How Will You Utilize the User Needs Survey? 

Throughout Pre-Design, you will refer to the user needs survey to set project goals and determine spatial needs. As one of the first items you receive for your architect, the survey is foundational to many Pre-Design objectives. 

Visioning Workshop 

Your architect may discuss the survey results in a visioning workshop—a Pre-Design meeting with a large group of stakeholders. In the workshop, you and your team will set and prioritize project goals.  

The survey results can help you understand everyone’s needs and create a more productive conversation. It can also start a conversation about how you currently work and what you would like to do differently, helping you find solutions that improve your experience.  

space use survey1

The survey can help you brainstorm project goals in a visioning workshop.


You will also reference the user needs survey throughout the programming process. A program is a written document that quantifies the necessary components of a building. For example, a program for an office may specify the square footage of spaces like: 

  • Workstations 
  • Private offices and open office space 
  • Conference rooms 
  • Break rooms 
  • Circulation areas (stairs and elevators) 
  • Common areas like lobbies 
  • Mechanical and electrical rooms 

Typically, programs are presented in spreadsheet form with an accompanying narrative specifying items like technology and equipment needs and occasionally details like finishes and required adjacencies. A complete program can provide a total building size and serves as a foundation for a cost-per-square foot estimate. 

If architecture is like baking, the program is a project’s “ingredients list.” The survey helps you determine which ingredients to include and their quantities. If you need to remove ingredients later, user data can help you assess the most important items.   

How Can You Prepare to Take the Survey? 

The user needs survey is most effective when it includes a large group of stakeholders. You and your team are experts in your daily operations, and your architect wants to hear from as many people as possible. It helps to set expectations with your team and encourage them to participate. 

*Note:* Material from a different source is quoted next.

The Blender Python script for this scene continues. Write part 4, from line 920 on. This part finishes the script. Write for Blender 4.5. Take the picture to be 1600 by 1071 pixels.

At the same time, detailed responses lead to the best results. The survey forms the basis of the program, and thorough responses can help your architect size spaces, make the best use of your budget, and anticipate future needs. For example, if the survey asks about storage needs, it helps to list specific items. 

Later, your architect may follow up with different people or departments to dig deeper into their responses. Encourage your team to take their time with the survey and explain the importance of their responses.   

Learn More About Pre-Design 

A user needs survey is a foundational element of the early architectural process. It gives your architect a better understanding of your daily operations and helps them verify what needs to change. 

The survey also contributes to the programming process. Detailed responses from many stakeholders help your architect determine which spaces to include and their size requirements. Setting expectations with your team and explaining the importance of their perspective will make the survey even more effective.